The Union Army entered Galveston, Texas, where the celebration began, on June 18, 1865.  General Gordon Granger read an order announcing emancipation on June 19.

A declaration of freedom means nothing by itself.  It took a military victory to transform the promise of freedom into the reality of freedom.  The people who praise liberty and sneer at the military would do well to remember that.
Meanwhile, Vice President Biden continues to provide entertainment.  Aaron Blake reports for the WaPo:

Speaking at a ceremony unveiling a statue of [Frederick] Douglass in the U.S. Capitol, Biden talked about how Wednesday's Juneteenth holiday honors the day Texas became the last state to learn the Civil War -- and by extension, slavery -- was over.

"Today, we celebrate the anniversary, as Speaker Pelosi pointed out, of the victory over slavery is June 13th," Biden said, appearing to mix up his dates. "Finally, the message got to Texas."
June 13?  Well, per Animal House, "Forget it.  He's rolling."  But what's that dig at Texas?  Did he really mean that?

Biden then caught himself as someone in the audience appeared to react negatively to his choice of words.

"I didn't mean it the way that sounded. It just took time. It took a long time to get to Delaware too," he said.

Actually, Mr.
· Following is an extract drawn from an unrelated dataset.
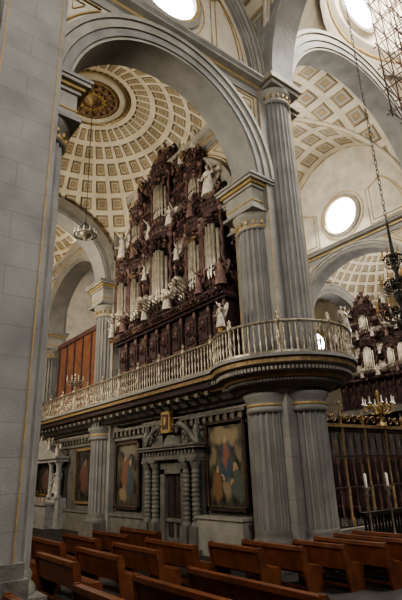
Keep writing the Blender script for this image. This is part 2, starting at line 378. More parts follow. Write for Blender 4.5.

Vice President, emancipation took six months longer to get to Delaware.  The Emancipation Proclamation, by its terms, only applied to states in rebellion on January 1, 1863.  While the emancipated former slaves in Galveston were celebrating, the slaves in Dover were still slaves.  They remained so until the requisite 3/4 of the states ratified the Thirteenth Amendment on December 6.  The 3/4 did not include Delaware, which symbolically ratified in 1901.

I'll take Mr. Biden at his word that he didn't mean it that way.  Let's both hoist a glass today to the Great Emancipator and, every bit as importantly, the gallant soldiers who transformed the Proclamation into reality.  And let's stop elbowing each other over the sins of people long dead.